Do the photographs of David Graham engage the real as poetic, the ordinary as extraordinary, the everyday as eternal?

Graham's aesthetic interpretation and celebration of reality within American culture represents not an original approach in art. There is the precedent, of course, of Dutch genre painting of the 17th century depicting bourgeois delight, of 19th century Realist schools of painting celebrating peasants in fields and bohemians in cafes rather than gods in Arcadia or nobles in palaces. And there are Beethoven's third movements based on peasant tunes and Michelangelo's St. Peter's dome based on convention rather than originality—Brunileschi did it first in Florence. Viva reality and convention in terms of content and technique!

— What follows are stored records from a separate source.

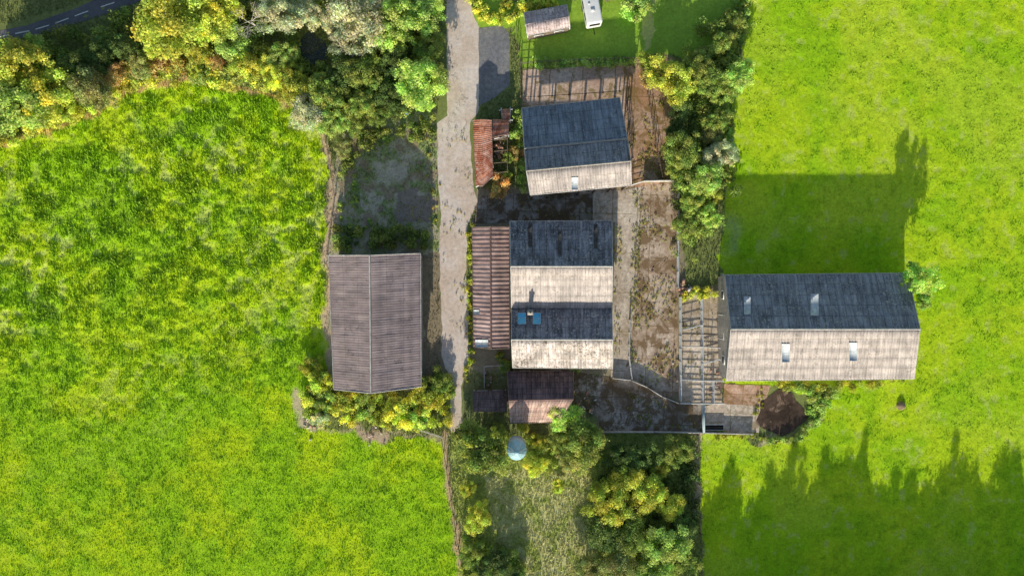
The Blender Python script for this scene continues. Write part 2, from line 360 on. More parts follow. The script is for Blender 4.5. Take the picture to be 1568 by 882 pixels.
# ---------- buildings ----------
M_wall=simple('block_wall',(.42,.39,.34),.9,.25)
M_wood=simple('timber_cladding',(.20,.155,.12),.9,.35)
M_steel=simple('galvanised_steel',(.68,.69,.68),.45,.15,.1)
M_pales=simple('pale_fascia',(.56,.54,.50),.6,.25)
M_black=simple('dark_opening',(.02,.02,.02),.9,.2)
M_glass=simple('skylight_panel',(.62,.68,.70),.4,.25)
M_blue=simple('skylight_blue',(.16,.62,.90),.4,.12)
M_brick=simple('brick_wall',(.36,.20,.14),.9,.3)
def slope(name,a0,a1,b0,b1,mat,par,period=.4,amp=.03,course=1.5,thick=True,drop=.03):
    a0,a1,b0,b1=map(np.array,(a0,a1,b0,b1))
    LU=np.linalg.norm(a1-a0); LV=np.linalg.norm(b0-a0)
    nrm=np.cross(a1-a0,b0-a0); nrm/=np.linalg.norm(nrm)
    if nrm[2]<0: nrm=-nrm
    nu=int(LU/period*6)+2
    us=np.linspace(0,1,nu)
    nc=max(1,int(round(LV/course)));vs=[];st=[]
    high_first=a0[2]>=b0[2]
    for i in range(nc):
        for t,o in((0.,0),(.5,.5),(.97,1)):
            vs.append((i+t)/nc); st.append(o)
    vs.append(1.);st.append(0)
    vs=np.array(vs);st=np.array(st,float)
    if not high_first: st=1-st
    Vv=[];uv=[]
    for k,v in enumerate(vs):
        p=(a0*(1-v)+b0*v)[None]*(1-us[:,None])+(a1*(1-v)+b1*v)[None]*us[:,None]
        h=amp*np.sin(us*LU/period*2*np.pi)+st[k]*drop+(fbm(us*LU,np.full(nu,v*LV),3,3,3)-.5)*.14
        h=h+(vnoise(np.floor(us*LU/1.05),np.full(nu,math.floor(v*nc*.999)),5)-.5)*.03
        Vv.append(p+nrm*h[:,None]); uv.append(np.stack([us*LU,np.full(nu,v*LV)],-1))
    Vv=np.vstack(Vv);uv=np.vstack(uv);nv=len(vs)
    I=np.arange(nu*nv).reshape(nv,nu)
    Q=np.stack([I[:-1,:-1],I[1:,:-1],I[1:,1:],I[:-1,1:]],-1).reshape(-1,4)
    e1=Vv[nu]-Vv[0];e2=Vv[1]-Vv[0]
    if np.cross(e1,e2)[2]<0: Q=Q[:,::-1]
    ob=build(name,Vv,Q,[mat],uv=uv,parent=par)
    if thick:
        s=ob.modifiers.new('t','SOLIDIFY');s.thickness=.05;s.offset=-1
    return ob
class Barn: pass
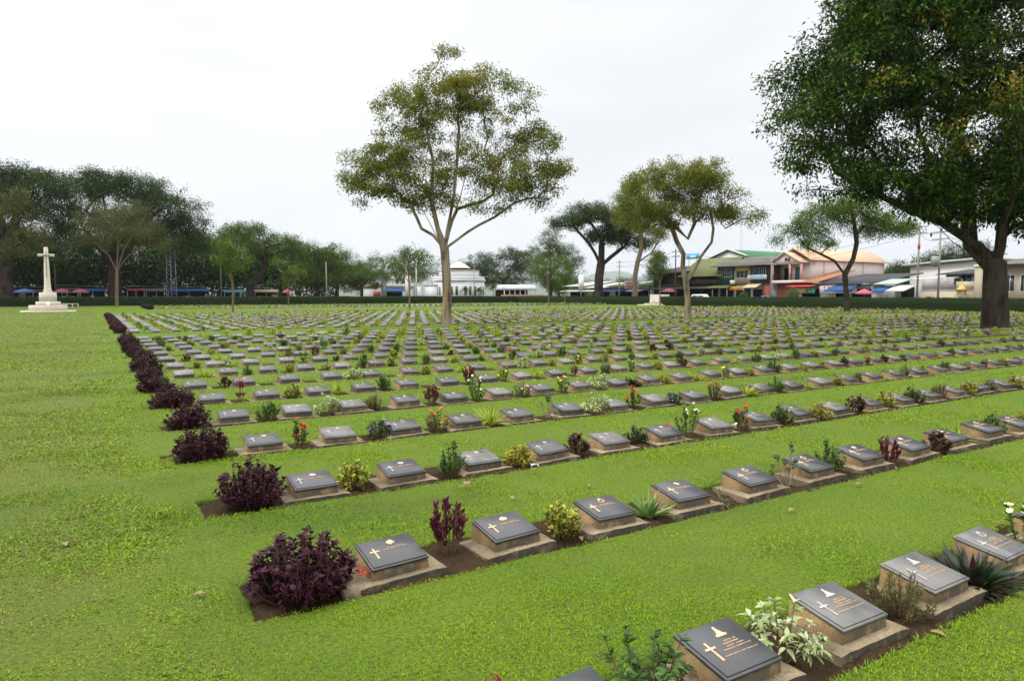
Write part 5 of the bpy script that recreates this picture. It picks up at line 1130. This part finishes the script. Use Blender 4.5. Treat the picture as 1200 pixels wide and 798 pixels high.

And then there is magnificent precedent within Graham's own medium; that of the work of Walker Evans. But between the work of the two photograpUers there is a significant difference and in this context, vive la difference!—where the reality within the content of Evans' work explicitly engages social dimensions within the American scene and that of Graham's work explicitly engages issues of taste within the American scene. And this can make Graham more controversial or harder to take than Evans because of condescension concerning levels of taste in general and of intolerance concerning commercial iconography as a significant element of American culture in particular. The art of our time, that of Graham, can acknowledge and accommodate multiculturalism and varieties of taste cultures as defined by the urban sociologist, Herbert Gans. Can't we celebrate vitality within vulgarity? Will not someday commercial billboards hang next to patchwork quilts in American craft museums?

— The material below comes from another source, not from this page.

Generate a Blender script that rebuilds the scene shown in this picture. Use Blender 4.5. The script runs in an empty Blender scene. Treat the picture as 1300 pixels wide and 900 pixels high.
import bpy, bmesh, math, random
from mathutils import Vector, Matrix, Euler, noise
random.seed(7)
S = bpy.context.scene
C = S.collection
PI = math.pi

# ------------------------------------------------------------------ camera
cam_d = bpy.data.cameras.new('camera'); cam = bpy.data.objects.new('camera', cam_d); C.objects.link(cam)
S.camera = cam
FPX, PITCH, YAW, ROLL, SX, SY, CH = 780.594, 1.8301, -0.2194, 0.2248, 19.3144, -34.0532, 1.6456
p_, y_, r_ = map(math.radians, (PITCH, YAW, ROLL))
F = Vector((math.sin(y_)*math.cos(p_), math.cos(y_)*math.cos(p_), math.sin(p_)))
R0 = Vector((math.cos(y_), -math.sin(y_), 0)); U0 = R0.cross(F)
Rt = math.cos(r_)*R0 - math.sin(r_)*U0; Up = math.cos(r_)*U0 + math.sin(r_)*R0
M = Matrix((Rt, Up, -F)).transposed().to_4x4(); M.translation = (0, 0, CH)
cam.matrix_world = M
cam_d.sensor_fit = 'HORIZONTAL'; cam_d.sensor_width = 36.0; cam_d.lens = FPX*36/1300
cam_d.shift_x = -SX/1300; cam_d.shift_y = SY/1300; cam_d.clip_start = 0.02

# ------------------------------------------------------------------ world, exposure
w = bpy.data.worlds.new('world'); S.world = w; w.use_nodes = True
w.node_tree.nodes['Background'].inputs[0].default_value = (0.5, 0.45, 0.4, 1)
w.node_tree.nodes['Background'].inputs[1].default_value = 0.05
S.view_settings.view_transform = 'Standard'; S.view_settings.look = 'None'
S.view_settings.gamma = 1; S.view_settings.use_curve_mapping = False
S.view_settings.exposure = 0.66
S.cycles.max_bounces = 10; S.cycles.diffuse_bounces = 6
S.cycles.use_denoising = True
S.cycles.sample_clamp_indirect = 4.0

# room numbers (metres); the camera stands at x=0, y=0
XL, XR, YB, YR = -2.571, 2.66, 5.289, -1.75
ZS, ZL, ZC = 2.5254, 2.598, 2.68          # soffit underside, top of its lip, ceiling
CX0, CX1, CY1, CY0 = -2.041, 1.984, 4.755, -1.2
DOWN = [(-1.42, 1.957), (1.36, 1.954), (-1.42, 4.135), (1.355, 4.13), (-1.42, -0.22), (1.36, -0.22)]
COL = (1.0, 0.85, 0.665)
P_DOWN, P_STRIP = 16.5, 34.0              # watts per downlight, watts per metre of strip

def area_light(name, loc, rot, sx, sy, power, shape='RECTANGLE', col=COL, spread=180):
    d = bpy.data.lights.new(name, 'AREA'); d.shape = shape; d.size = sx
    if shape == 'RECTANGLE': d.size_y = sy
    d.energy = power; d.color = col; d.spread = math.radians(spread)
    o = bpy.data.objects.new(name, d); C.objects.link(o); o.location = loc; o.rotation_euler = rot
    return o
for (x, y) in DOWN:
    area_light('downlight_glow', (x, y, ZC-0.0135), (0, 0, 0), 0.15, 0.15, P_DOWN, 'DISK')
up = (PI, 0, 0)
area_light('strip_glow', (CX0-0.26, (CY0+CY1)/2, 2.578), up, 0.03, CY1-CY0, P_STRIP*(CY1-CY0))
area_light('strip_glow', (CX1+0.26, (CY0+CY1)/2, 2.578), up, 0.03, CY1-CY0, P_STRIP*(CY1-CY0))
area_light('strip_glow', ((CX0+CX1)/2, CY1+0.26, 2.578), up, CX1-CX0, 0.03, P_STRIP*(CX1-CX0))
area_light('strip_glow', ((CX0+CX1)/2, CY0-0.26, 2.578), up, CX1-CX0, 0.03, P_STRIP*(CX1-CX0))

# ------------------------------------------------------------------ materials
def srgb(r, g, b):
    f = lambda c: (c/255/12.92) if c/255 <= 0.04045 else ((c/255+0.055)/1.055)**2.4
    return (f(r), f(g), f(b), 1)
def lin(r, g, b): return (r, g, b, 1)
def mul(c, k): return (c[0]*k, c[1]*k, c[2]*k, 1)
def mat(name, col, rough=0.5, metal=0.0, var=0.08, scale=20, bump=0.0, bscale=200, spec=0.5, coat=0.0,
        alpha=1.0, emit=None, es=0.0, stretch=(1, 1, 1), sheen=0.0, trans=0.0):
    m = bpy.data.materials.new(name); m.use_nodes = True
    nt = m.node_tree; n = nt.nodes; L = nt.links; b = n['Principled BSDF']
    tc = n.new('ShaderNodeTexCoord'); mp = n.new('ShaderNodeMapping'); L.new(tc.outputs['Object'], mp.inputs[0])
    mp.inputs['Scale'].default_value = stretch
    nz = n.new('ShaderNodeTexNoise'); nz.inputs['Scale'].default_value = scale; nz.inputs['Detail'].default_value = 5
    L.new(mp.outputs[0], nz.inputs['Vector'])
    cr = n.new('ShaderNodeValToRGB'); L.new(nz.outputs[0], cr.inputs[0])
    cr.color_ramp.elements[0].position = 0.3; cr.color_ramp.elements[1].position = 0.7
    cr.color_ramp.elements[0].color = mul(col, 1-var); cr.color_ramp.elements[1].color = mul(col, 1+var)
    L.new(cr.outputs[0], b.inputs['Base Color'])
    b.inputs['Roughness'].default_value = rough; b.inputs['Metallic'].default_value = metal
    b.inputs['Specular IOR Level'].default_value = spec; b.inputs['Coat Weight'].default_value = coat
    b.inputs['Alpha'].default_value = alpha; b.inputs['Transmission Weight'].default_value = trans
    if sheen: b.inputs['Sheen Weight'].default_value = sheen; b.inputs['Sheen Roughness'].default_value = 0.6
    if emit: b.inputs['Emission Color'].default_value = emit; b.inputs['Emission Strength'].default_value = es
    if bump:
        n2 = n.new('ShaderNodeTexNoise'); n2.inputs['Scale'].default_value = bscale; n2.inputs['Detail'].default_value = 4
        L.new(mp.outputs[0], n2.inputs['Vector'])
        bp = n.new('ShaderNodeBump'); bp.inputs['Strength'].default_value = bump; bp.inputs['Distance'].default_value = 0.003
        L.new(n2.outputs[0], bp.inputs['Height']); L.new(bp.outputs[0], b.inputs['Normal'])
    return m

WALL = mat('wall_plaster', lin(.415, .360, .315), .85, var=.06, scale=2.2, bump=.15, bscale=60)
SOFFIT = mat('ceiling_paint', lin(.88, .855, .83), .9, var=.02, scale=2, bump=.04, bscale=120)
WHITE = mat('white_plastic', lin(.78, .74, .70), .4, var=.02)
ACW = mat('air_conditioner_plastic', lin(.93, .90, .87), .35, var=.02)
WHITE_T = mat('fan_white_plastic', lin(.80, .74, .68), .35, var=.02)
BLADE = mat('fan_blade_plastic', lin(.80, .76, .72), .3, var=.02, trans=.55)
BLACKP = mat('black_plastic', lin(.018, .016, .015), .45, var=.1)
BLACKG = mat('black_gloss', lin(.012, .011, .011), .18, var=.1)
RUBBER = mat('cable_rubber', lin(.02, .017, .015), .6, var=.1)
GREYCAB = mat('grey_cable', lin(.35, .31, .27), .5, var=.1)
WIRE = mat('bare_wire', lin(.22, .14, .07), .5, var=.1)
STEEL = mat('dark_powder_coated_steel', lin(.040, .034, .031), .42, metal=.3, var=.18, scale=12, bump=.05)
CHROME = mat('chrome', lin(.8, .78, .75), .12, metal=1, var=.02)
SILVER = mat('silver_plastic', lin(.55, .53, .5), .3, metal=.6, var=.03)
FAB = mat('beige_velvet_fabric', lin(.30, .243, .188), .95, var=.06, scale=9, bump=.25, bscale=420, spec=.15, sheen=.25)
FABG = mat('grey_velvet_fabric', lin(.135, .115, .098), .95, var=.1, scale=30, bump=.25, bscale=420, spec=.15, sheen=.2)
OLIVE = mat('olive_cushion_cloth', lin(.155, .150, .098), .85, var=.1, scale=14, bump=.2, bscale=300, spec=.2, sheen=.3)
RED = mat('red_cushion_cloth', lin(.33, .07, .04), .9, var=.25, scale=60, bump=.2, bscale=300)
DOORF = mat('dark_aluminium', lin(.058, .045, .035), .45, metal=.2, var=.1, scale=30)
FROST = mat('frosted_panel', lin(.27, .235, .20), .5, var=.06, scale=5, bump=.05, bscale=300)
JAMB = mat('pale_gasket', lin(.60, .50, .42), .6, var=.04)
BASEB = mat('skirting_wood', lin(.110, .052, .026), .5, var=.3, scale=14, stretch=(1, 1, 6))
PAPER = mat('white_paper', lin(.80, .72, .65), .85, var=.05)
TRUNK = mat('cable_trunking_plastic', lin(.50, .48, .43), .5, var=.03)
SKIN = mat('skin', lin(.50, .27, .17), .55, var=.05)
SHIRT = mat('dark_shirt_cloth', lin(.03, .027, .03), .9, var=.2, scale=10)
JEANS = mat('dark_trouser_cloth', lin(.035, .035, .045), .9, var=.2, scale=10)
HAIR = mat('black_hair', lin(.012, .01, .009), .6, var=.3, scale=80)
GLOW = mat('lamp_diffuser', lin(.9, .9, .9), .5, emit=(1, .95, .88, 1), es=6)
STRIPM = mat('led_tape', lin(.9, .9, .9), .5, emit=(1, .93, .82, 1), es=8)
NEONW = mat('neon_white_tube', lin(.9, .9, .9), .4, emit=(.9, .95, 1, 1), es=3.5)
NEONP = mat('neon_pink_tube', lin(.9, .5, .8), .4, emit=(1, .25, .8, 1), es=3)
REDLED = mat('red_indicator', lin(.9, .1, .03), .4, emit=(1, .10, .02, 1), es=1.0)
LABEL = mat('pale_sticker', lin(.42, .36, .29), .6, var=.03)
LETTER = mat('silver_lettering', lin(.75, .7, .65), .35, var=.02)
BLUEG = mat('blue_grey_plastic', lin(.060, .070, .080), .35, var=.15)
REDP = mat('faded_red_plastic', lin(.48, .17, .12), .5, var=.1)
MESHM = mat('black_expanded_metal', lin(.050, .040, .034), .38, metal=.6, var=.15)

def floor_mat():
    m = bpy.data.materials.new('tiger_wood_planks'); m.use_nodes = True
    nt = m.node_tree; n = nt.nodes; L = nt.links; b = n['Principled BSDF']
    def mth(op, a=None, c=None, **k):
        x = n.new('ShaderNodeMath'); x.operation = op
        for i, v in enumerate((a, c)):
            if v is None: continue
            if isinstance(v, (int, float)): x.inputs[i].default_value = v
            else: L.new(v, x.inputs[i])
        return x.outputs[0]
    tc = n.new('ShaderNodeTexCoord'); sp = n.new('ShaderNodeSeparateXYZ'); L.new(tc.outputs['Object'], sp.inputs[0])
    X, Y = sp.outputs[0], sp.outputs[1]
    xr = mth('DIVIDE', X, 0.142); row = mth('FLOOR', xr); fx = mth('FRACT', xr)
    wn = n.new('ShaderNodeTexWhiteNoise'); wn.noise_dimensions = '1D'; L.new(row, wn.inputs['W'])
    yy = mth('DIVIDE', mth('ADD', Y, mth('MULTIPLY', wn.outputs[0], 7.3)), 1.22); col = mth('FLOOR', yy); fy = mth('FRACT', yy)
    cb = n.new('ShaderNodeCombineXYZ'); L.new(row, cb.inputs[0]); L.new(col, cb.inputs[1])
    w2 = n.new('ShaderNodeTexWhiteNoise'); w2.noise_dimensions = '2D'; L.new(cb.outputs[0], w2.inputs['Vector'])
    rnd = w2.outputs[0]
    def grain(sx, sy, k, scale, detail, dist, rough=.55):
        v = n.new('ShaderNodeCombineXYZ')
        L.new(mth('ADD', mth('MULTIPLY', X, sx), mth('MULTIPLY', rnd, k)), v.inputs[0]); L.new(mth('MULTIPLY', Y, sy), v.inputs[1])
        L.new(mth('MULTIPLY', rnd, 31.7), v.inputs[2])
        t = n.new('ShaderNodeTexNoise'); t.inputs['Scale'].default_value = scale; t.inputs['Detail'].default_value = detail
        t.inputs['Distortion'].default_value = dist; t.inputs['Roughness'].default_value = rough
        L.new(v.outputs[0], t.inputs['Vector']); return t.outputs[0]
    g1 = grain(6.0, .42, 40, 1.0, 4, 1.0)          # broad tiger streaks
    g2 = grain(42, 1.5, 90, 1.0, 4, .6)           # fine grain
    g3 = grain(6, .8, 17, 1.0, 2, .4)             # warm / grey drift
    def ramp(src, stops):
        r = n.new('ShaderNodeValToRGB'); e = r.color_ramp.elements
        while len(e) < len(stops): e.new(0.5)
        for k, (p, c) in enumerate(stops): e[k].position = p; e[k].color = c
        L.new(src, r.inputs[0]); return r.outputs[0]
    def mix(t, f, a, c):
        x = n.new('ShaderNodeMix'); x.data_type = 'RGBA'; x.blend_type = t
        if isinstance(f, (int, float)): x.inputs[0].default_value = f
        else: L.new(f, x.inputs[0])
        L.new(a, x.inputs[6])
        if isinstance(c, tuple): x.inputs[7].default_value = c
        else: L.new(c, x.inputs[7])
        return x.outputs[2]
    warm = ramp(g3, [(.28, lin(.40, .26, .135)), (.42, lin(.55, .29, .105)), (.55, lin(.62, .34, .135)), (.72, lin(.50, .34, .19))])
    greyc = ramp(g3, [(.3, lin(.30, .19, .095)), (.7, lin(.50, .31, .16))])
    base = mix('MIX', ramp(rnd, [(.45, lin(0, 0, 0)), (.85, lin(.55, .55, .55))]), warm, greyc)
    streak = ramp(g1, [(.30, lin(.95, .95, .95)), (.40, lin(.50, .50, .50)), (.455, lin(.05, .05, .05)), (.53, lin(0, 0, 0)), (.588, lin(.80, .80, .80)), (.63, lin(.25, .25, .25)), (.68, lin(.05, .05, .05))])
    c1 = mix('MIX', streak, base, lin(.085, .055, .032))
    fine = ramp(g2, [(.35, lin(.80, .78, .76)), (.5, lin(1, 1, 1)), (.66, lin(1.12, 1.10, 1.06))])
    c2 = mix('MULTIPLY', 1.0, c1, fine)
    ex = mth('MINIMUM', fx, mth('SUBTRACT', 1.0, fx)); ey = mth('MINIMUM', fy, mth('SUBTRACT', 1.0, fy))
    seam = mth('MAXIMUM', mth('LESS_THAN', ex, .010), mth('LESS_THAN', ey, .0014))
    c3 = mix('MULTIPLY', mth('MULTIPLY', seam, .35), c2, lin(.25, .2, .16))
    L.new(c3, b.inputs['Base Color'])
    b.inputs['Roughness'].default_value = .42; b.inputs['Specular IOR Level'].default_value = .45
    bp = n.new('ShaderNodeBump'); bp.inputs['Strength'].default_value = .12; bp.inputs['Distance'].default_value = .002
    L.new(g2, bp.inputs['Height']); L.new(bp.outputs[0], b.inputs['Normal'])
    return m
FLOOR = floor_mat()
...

Another difference emerges between the art of Evans with its explicitly social content and that of Graham with its explicitly cultural content—another difference which works to illuminate the work of Graham and that is the subject content of the art as well as the expression within the art of Graham engages communication. Ornament and advertising depicted within the American environment engage ways of explicit communication so that you have communication about communication and this makes for richness of method as well as of content for our Information Age.

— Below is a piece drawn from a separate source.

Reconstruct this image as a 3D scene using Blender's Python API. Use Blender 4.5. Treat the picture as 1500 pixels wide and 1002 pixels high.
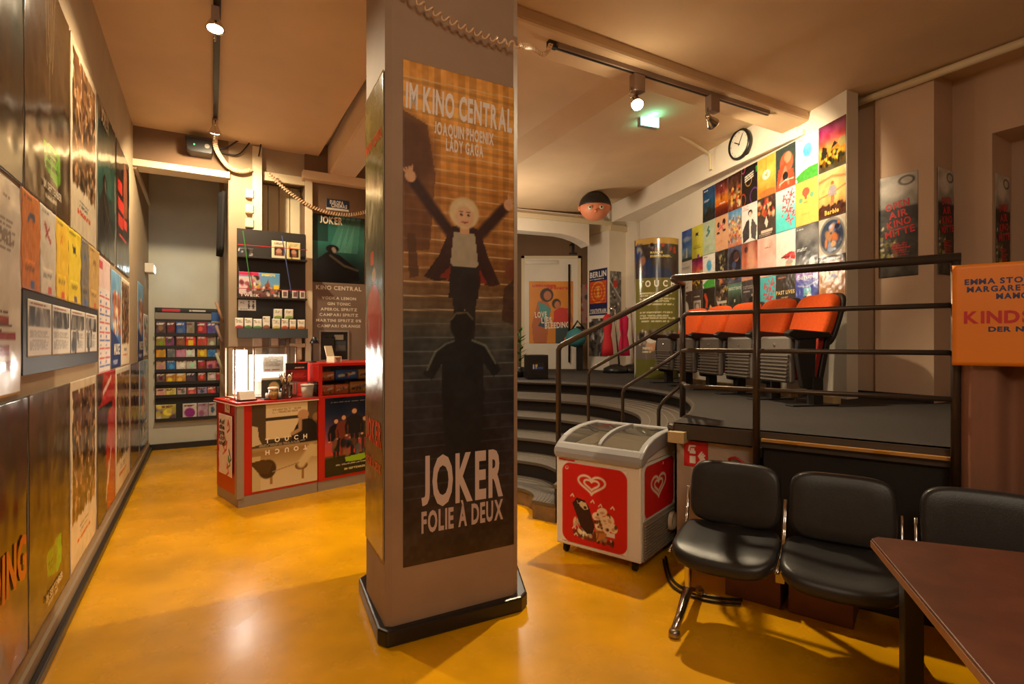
import bpy, math, random
import numpy as np
from mathutils import Vector, Matrix
random.seed(7); RNG = np.random.default_rng(11)
for o in list(bpy.data.objects): bpy.data.objects.remove(o)
SC = bpy.context.scene; COL = SC.collection
R = math.radians; PI = math.pi

# ---------------- camera, world, exposure ----------------
cam = bpy.data.cameras.new('camera'); cam.lens = 18.77; cam.sensor_width = 36; cam.clip_start = .05
cob = bpy.data.objects.new('camera', cam); COL.objects.link(cob)
cob.location = (0, 0, 1.5); cob.rotation_euler = (R(90), 0, 0); SC.camera = cob
SC.view_settings.view_transform = 'Standard'; SC.view_settings.look = 'None'
SC.view_settings.exposure = 0.0; SC.view_settings.gamma = 1.0; SC.view_settings.use_curve_mapping = False
wd = bpy.data.worlds.new('world'); SC.world = wd; wd.use_nodes = True
wd.node_tree.nodes['Background'].inputs[0].default_value = (1.0, .78, .54, 1)
wd.node_tree.nodes['Background'].inputs[1].default_value = .16
WARM = (1.0, .79, .50); SOFT = (1.0, .84, .62)

def lamp(name, kind, loc, energy, color=WARM, aim=None, size=.05, angle=60, blend=.5, parent=None):
    l = bpy.data.lights.new(name, kind); l.energy = energy; l.color = color
    if kind == 'AREA': l.size = size
    else: l.shadow_soft_size = size
    if kind == 'SPOT': l.spot_size = R(angle); l.spot_blend = blend
    o = bpy.data.objects.new(name, l); COL.objects.link(o); o.location = loc
    if aim is not None:
        o.rotation_euler = (Vector(aim) - Vector(loc)).to_track_quat('-Z', 'Y').to_euler()
    if parent: o.parent = parent
    return o
# room lamps further down the hall, behind and beside the viewer (ceiling tracks out of frame)
lamp('hall_lamp', 'AREA', (.2, -1.0, 3.6), 72, SOFT, (-.1, 2.7, 1.6), 1.2)
lamp('hall_lamp', 'AREA', (2.2, .2, 3.6), 10, SOFT, (1.8, 1.6, 0), 1.0)
lamp('landing_fill', 'POINT', (-.15, 8.1, 2.7), 80, SOFT, None, .25)  # bare fill light, no fixture: added out of view behind the pillar to brighten the landing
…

And then there is the element of juxtaposition within Graham's art interpreting and celebrating the everyday American experience involving ranges of mess iconographic and natural, including statues of Lenin, balloons as pumpkins, real motels and pretty scenery that make for richness via tension in the art. Viva messiness over unity!

In the end, must not David Graham's art be admired for its profound quality and loved for its consummate wit plus joy?